Tod, Steuern und Sommerzeit (+)

In zehn Tagen ist wieder Sommerzeit; das Wochenende wird um eine Stunde verkürzt. Niemand will das, trotzdem müssen da alle durch. Warum kann man die Zeitumstellung nicht wenigstens so gestalten, dass jeder was davon hat? Sagen wir, Freitag um 15 Uhr stellen wir die Uhr eine Stunde vor. Hey, ich wäre dabei. Stattdessen geht man am Sonntag um 1:59 Uhr aufs Klo und zwei Minuten später wieder ins Bett, um später den Enkeln erzählen zu können, man habe einmal mehr als eine Stunde ununterbrochen gestrullt.
Nur ein einziges Mal war die Sommerzeit für etwas gut.
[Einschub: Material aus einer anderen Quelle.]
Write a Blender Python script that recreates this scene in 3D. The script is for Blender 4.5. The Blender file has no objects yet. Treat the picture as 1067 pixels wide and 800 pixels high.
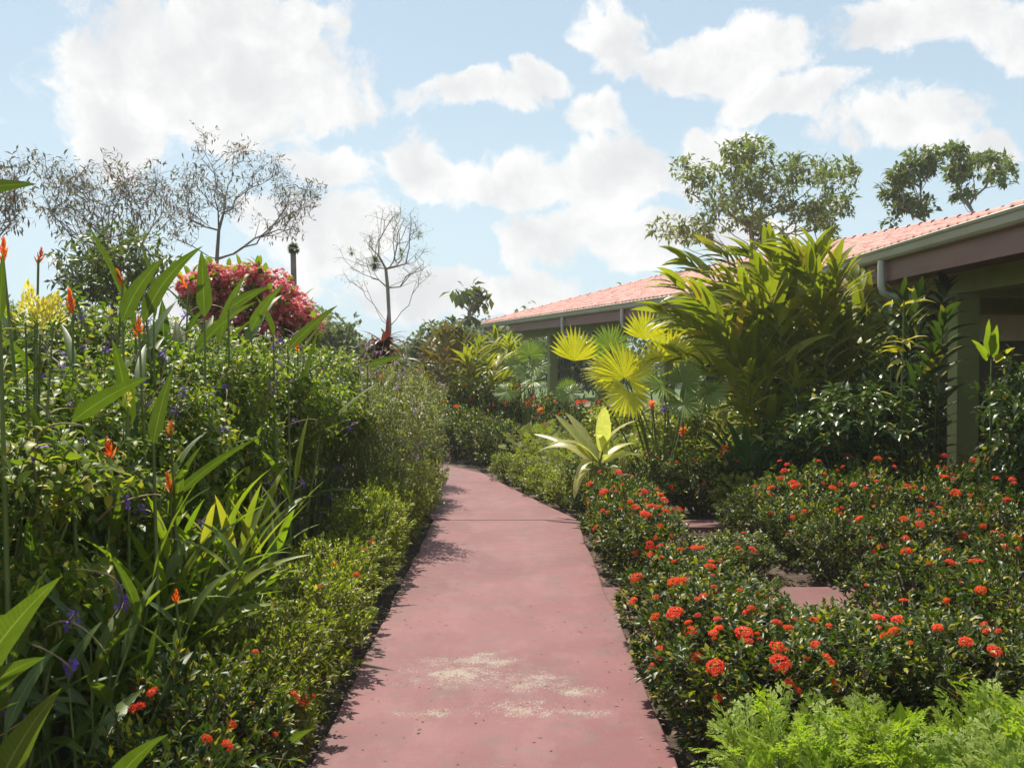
import bpy, math, numpy as np
from mathutils import Vector, Matrix
C = bpy.context.scene
COL = C.collection
R_ = math.radians

# ------------------------------------------------------------------ camera
F_PX = 1037.0
PITCH = math.atan(23 / F_PX)
EYE = 1.6
cam = bpy.data.objects.new('camera', bpy.data.cameras.new('camera'))
COL.objects.link(cam)
cam.location = (0, 0, EYE)
cam.rotation_euler = (R_(90) - PITCH, 0, 0)
cam.data.sensor_width = 36
cam.data.lens = 36 * F_PX / 1067
cam.data.clip_start = 0.05
cam.data.clip_end = 2000
C.camera = cam

# ------------------------------------------------------------------ light
SUN_EL = R_(60)
SUN_AZ = math.atan2(-0.42, 0.91)          # measured from +Y towards +X
sd = Vector((math.sin(SUN_AZ) * math.cos(SUN_EL), math.cos(SUN_AZ) * math.cos(SUN_EL), math.sin(SUN_EL)))
sun = bpy.data.objects.new('sun', bpy.data.lights.new('sun', 'SUN'))
COL.objects.link(sun)
sun.data.energy = 5.0
sun.data.angle = R_(0.55)
sun.data.color = (1.0, 0.94, 0.82)
sun.rotation_euler = sd.to_track_quat('Z', 'Y').to_euler()
C.view_settings.view_transform = 'Standard'
C.view_settings.look = 'None'
C.view_settings.gamma = 1
C.view_settings.exposure = 0.62
C.render.engine = 'CYCLES'
C.cycles.use_denoising = True
C.cycles.max_bounces = 7
C.cycles.diffuse_bounces = 4
C.cycles.glossy_bounces = 2
C.cycles.transmission_bounces = 5
C.cycles.sample_clamp_indirect = 6
C.cycles.volume_bounces = 0
C.cycles.caustics_reflective = False
C.cycles.caustics_refractive = False

w = bpy.data.worlds.new('World')
C.world = w
w.use_nodes = True
WT = w.node_tree
WT.nodes.clear()


class NT:
    """small node-building helper"""
    def __init__(s, t): s.t = t
    def n(s, typ, **kw):
        x = s.t.nodes.new(typ)
        for k, v in kw.items():
            setattr(x, k, v)
        return x
    def put(s, inp, v):
        if isinstance(v, bpy.types.NodeSocket): s.t.links.new(v, inp)
        elif v is not None: inp.default_value = v
    def m(s, op, a, b=None, c=None, clamp=False):
        x = s.n('ShaderNodeMath', operation=op, use_clamp=clamp)
        s.put(x.inputs[0], a)
        if b is not None: s.put(x.inputs[1], b)
        if c is not None: s.put(x.inputs[2], c)
        return x.outputs[0]
    def v(s, op, a, b=None):
        x = s.n('ShaderNodeVectorMath', operation=op)
        s.put(x.inputs[0], a)
        if b is not None: s.put(x.inputs[1], b)
        return x.outputs['Value'] if op in ('LENGTH', 'DOT_PRODUCT') else x.outputs[0]
    def noise(s, vec, scale, detail=4, rough=.5, dist=0):
        x = s.n('ShaderNodeTexNoise')
        if vec is not None: s.put(x.inputs['Vector'], vec)
        x.inputs['Scale'].default_value = scale
        x.inputs['Detail'].default_value = detail
        x.inputs['Roughness'].default_value = rough
        x.inputs['Distortion'].default_value = dist
        return x.outputs['Fac']
    def mix(s, f, a, b, blend='MIX'):
        x = s.n('ShaderNodeMix', data_type='RGBA', blend_type=blend)
        s.put(x.inputs[0], f)
        s.put(x.inputs[6], a if isinstance(a, bpy.types.NodeSocket) else (*a[:3], 1))
        s.put(x.inputs[7], b if isinstance(b, bpy.types.NodeSocket) else (*b[:3], 1))
        return x.outputs[2]
    def step(s, x, lo, hi):
        r = s.n('ShaderNodeMapRange', interpolation_type='SMOOTHSTEP')
        s.put(r.inputs[0], x)
        r.inputs[1].default_value = lo
        r.inputs[2].default_value = hi
        return r.outputs[0]


g = NT(WT)
sky = g.n('ShaderNodeTexSky', sky_type='NISHITA', sun_disc=False, sun_elevation=SUN_EL,
          sun_rotation=SUN_AZ % (2 * math.pi), altitude=100, air_density=1.0, dust_density=1.0, ozone_density=2.0)
tc = g.n('ShaderNodeTexCoord')
sp = g.n('ShaderNodeSeparateXYZ')
g.put(sp.inputs[0], tc.outputs['Generated'])
az = g.m('ARCTAN2', sp.outputs[0], sp.outputs[1])
el = g.m('ARCSINE', sp.outputs[2])
cmb = g.n('ShaderNodeCombineXYZ')
g.put(cmb.inputs[0], az); g.put(cmb.inputs[1], el)
uv = cmb.outputs[0]
wn = g.n('ShaderNodeTexNoise')
g.put(wn.inputs['Vector'], uv); wn.inputs['Scale'].default_value = 9; wn.inputs['Detail'].default_value = 5
wv = g.v('SCALE', g.v('SUBTRACT', wn.outputs['Color'], (.5, .5, .5)))
wv.node.inputs['Scale'].default_value = .085
uvw = g.v('ADD', uv, wv)
CLOUDS = [(235, 75, 165, 82), (130, 135, 66, 46), (300, 95, 105, 48), (250, 5, 120, 45), (345, 178, 52, 28), (335, 245, 90, 42),
          (500, 100, 80, 22), (558, 80, 30, 22), (640, 38, 42, 40), (765, 58, 100, 34), (825, 104, 78, 20),
          (615, 118, 36, 26), (430, 182, 40, 34), (545, 190, 100, 32), (645, 180, 95, 48), (575, 250, 75, 38),
          (745, 150, 55, 26), (965, 22, 110, 34), (940, 132, 92, 34), (1040, 150, 40, 22), (1090, 15, 80, 40),
          (480, 305, 170, 26), (660, 250, 90, 34), (780, 245, 60, 30), (240, 300, 120, 30),
          (-160, 60, 150, 60), (-300, 160, 180, 50), (1300, 90, 150, 60), (1500, 190, 180, 40), (1180, 240, 90, 30)]
fld = None
for (px, py, rx, ry) in CLOUDS:
    u0 = math.atan((px - 533.5) / F_PX)
    v0 = math.atan((377 - py) / math.hypot(F_PX, px - 533.5))
    d = g.v('LENGTH', g.v('MULTIPLY', g.v('SUBTRACT', uvw, (u0, v0, 0)), (F_PX / rx, F_PX / ry, 0)))
    f1 = g.m('SUBTRACT', 1.0, d)
    if fld is None: fld = f1
    else:
        fld = g.m('SMOOTH_MAX', fld, f1, .18)
back = g.m('SUBTRACT', g.noise(tc.outputs['Generated'], 3.0, 4), .62)          # clouds in the rest of the sky
behind = g.step(sp.outputs[1], .35, -.1)
fld = g.m('MAXIMUM', fld, g.m('ADD', g.m('MULTIPLY', back, 6), g.m('MULTIPLY', g.m('SUBTRACT', behind, 1), 4)))
det = g.noise(uvw, 16, 9, .62)
dens = g.m('ADD', fld, g.m('MULTIPLY', g.m('SUBTRACT', det, .5), 2.2))
alpha = g.step(dens, -.06, .30)
alpha = g.m('MULTIPLY', alpha, g.step(el, .0, .05))
lump = g.noise(uvw, 11, 6, .6)
shade = g.step(g.m('ADD', g.m('MULTIPLY', g.m('SUBTRACT', lump, .5), 3.4), g.m('MULTIPLY', fld, .55)), -.45, .85)
ccol = g.mix(shade, (9.3, 9.3, 9.2), (7.0, 7.15, 7.35))
low = g.step(el, .36, .0)
haz = g.mix(g.m('ADD', .55, g.m('MULTIPLY', low, .35)), sky.outputs[0], (6.2, 7.85, 8.7))
fin = g.mix(alpha, haz, ccol)
bg = g.n('ShaderNodeBackground')
g.put(bg.inputs[0], fin)
bg.inputs[1].default_value = 0.072
wo = g.n('ShaderNodeOutputWorld')
g.t.links.new(bg.outputs[0], wo.inputs[0])


# ------------------------------------------------------------------ helpers
def pt(px, py, D):
    """point at distance D along +Y seen at pixel (px,py) of the 1067x800 photograph"""
    dx, dy = px - 533.5, py - 400
    ry = F_PX * math.cos(PITCH) - dy * math.sin(PITCH)
    rz = -F_PX * math.sin(PITCH) - dy * math.cos(PITCH)
    k = D / ry
    return np.array((dx * k, D, EYE + rz * k))


def gx(px, D): return (px - 533.5) / F_PX * D


GZ = -0.06       # soil level; the top of the path is z = 0


def nrm(a):
    a = np.asarray(a, float)
    return a / np.maximum(np.linalg.norm(a, axis=-1, keepdims=True), 1e-9)


PROF = {
    'ovate': lambda t: np.sin(np.pi * np.clip(t, 0, 1) ** .75) ** .8,
    'lance': lambda t: np.minimum(1, t * 5 + .12) * (1 - t ** 2.2) ** .9,
    'strap': lambda t: np.minimum(1, t * 3 + .45) * (1 - t ** 4) ** .8,
    'paddle': lambda t: np.clip(np.sin(np.pi * np.clip(t * .93 + .07, 0, 1) ** .9), 0, 1) ** .55,
    'diamond': lambda t: np.where(t < .35, t / .35, (1 - t) / .65),
    'seg': lambda t: np.minimum(1, t / .62) * np.where(t > .62, (1 - (t - .62) / .38), 1) + .02,
}


class MB:
    def __init__(s): s.V = []; s.F = []; s.A = []; s.n = 0
    def add(s, V, F, A=None):
        n0 = len(np.asarray(V).reshape(-1, 3)); s.A.append(np.zeros((n0, 3)) + (.5, .5, 0) if A is None else A)
        s.V.append(np.asarray(V, float).reshape(-1, 3)); s.F.append(np.asarray(F, int) + s.n)
        s.n += len(s.V[-1])
        return s
    def blades(s, base, d, L, W, droop=0., fold=.25, S=3, prof='ovate', roll=0., wave=0.):
        base = np.atleast_2d(np.asarray(base, float)); N = len(base)
        d = nrm(np.broadcast_to(d, (N, 3)))
        L, W, droop, roll = [np.broadcast_to(np.asarray(q, float), (N,)) for q in (L, W, droop, roll)]
        ref = np.tile((0., 0, 1), (N, 1)); ref[np.abs(d[:, 2]) > .985] = (.37, .93, 0)
        side = nrm(np.cross(d, ref)); up = np.cross(side, d)
        c, q = np.cos(roll)[:, None], np.sin(roll)[:, None]
        side2 = side * c + up * q; up2 = up * c - side * q
        t = np.linspace(0, 1, S + 1)
        ang = droop[:, None] * t[None, :]
        dirs = np.cos(ang)[..., None] * d[:, None] - np.sin(ang)[..., None] * up[:, None]
        seg = (dirs[:, 1:] + dirs[:, :-1]) / 2 * (L[:, None, None] / S)
        P = base[:, None] + np.concatenate([np.zeros((N, 1, 3)), np.cumsum(seg, 1)], 1)
        wd = (PROF[prof](t)[None, :] * W[:, None] / 2)[..., None]
        N2 = up2[:, None] + 0 * P
        lift = fold * wd
        off = side2[:, None] * wd
        if wave:
            wv_ = wave * np.sin(t * 17 + roll[:, None] * 3)[..., None] * wd
        else: wv_ = 0
        A = P - off + N2 * (lift + wv_); B = P + off + N2 * (lift - wv_)
        V = np.stack([A, P, B], 2).reshape(-1, 3)
        f = []
        for i in range(S):
            a = i * 3
            f += [(a, a + 1, a + 4, a + 3), (a + 1, a + 2, a + 5, a + 4)]
        f = np.array(f)
        F = (f[None] + (np.arange(N) * (S + 1) * 3)[:, None, None]).reshape(-1, 4)
        at = np.zeros((N, S + 1, 3, 3)); at[..., 0] = t[None, :, None]; at[..., 1] = np.array((-1, 0, 1))[None, None, :]; at[..., 2] = 1
        return s.add(V, F, at.reshape(-1, 3))
    def tube(s, pts, r, n=6, cap=True):
        pts = np.asarray(pts, float); m = len(pts); r = np.broadcast_to(r, (m,))
        tg = nrm(np.gradient(pts, axis=0))
        ref = np.array((0., 0, 1)) if abs(tg[0][2]) < .9 else np.array((1., 0, 0))
        rings = []
        for i in range(m):
            a = nrm(np.cross(tg[i], ref)); b = np.cross(tg[i], a); ref = np.cross(a, tg[i]) if False else ref
            th = np.arange(n) * 2 * np.pi / n
            rings.append(pts[i] + r[i] * (np.cos(th)[:, None] * a + np.sin(th)[:, None] * b))
        V = np.concatenate(rings)
        F = [(i * n + j, i * n + (j + 1) % n, (i + 1) * n + (j + 1) % n, (i + 1) * n + j) for i in range(m - 1) for j in range(n)]
        s.add(V, F)
        if cap:
            s.add(np.concatenate([rings[-1], pts[-1:]]), [(j, (j + 1) % n, n, n) for j in range(n)])
        return s
    def frusta(s, A, B, ra, rb, n=5):
        A, B = np.asarray(A, float), np.asarray(B, float); N = len(A)
        tg = nrm(B - A)
        ref = np.tile((0., 0, 1), (N, 1)); ref[np.abs(tg[:, 2]) > .9] = (1, 0, 0)
        a = nrm(np.cross(tg, ref)); b = np.cross(tg, a)
        th = np.arange(n) * 2 * np.pi / n
        ring = np.cos(th)[None, :, None] * a[:, None] + np.sin(th)[None, :, None] * b[:, None]
        V = np.stack([A[:, None] + ring * np.asarray(ra)[:, None, None], B[:, None] + ring * np.asarray(rb)[:, None, None]], 1).reshape(-1, 3)
        f = np.array([(j, (j + 1) % n, n + (j + 1) % n, n + j) for j in range(n)])
        return s.add(V, (f[None] + (np.arange(N) * 2 * n)[:, None, None]).reshape(-1, 4))
    def box(s, x0, x1, y0, y1, z0, z1, M=None):
        V = np.array([(x, y, z) for z in (z0, z1) for y in (y0, y1) for x in (x0, x1)], float)
        if M is not None: V = np.array([M @ Vector(v) for v in V])
        return s.add(V, [(0, 2, 3, 1), (4, 5, 7, 6), (0, 1, 5, 4), (2, 6, 7, 3), (0, 4, 6, 2), (1, 3, 7, 5)])
    def stamp(s, TV, TF, org, X, Y, Z, sc):
        org = np.atleast_2d(org); N = len(org)
        M = np.stack([X, Y, Z], 2) * np.broadcast_to(sc, (N,))[:, None, None]
        V = np.einsum('nij,vj->nvi', M, TV) + org[:, None]
        return s.add(V.reshape(-1, 3), (np.asarray(TF)[None] + (np.arange(N) * len(TV))[:, None, None]).reshape(-1, 4))
    def arrays(s): return np.concatenate(s.V), np.concatenate(s.F)
    def mesh(s, name, mat, smooth=True):
        V, F = s.arrays()
        me = bpy.data.meshes.new(name)
        tri = F[:, 2] == F[:, 3]
        cnt = np.where(tri, 3, 4)
        idx = F.reshape(-1)[np.stack([np.ones(len(F), bool)] * 3 + [~tri], 1).reshape(-1)]
        me.vertices.add(len(V)); me.vertices.foreach_set('co', V.reshape(-1).astype('f'))
        me.loops.add(len(idx)); me.loops.foreach_set('vertex_index', idx.astype('i'))
        me.polygons.add(len(F))
        st = np.concatenate([[0], np.cumsum(cnt)[:-1]])
        me.polygons.foreach_set('loop_start', st.astype('i'))
        me.update(calc_edges=True)
        me.polygons.foreach_set('use_smooth', np.full(len(F), smooth))
        me.materials.append(mat)
        if mat.get('veined'):
            a_ = me.attributes.new('blade', 'FLOAT_VECTOR', 'POINT'); a_.data.foreach_set('vector', np.concatenate(s.A).reshape(-1).astype('f'))
        me.update()
        return me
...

Als ein Bombenbauer den Zeitzünder nach Sommerzeit eingestellt hat und die Terroristen die Höllenmaschine nach Normalzeit platzieren wollten, hat sie das Schicksal auf dem Weg dorthin ereilt. Sonst kann ich mir keinen Vorteil vorstellen.
Den Blödsinn hat übrigens Kaiser Wilhelm 1916 eingeführt, damit das Volk Kerzenwachs und Kohlebriketts spart. Ist wohl auch 99 Jahre später noch voll der Bringer in der Kerzen- und Kohle-Szene.
Die Auswirkungen sind fatal: Zur Essenszeit habe ich noch keinen Hunger, und zur Schlafenszeit bin ich noch nicht müde, aber der Wecker rasselt eine Stunde früher. Jet Lag auf gesetzliche Anordnung. Vielleicht ist das alles ein Komplott der Kaffeeindustrie? Immerhin muss ich meinen Töchtern nicht mehr jeden Abend erklären, warum sie bei prallem Sonnenschein schon ins Bett müssen. Sie sind nicht einsichtiger geworden, dürfen aber länger aufbleiben. Ich such schon mal die Gebrauchsanweisung für den Backofen, um die doofe Uhr umzustellen. Wenigstens zeigt die Zwiebel im Auto zum ersten Mal seit Oktober wieder die richtige Zeit.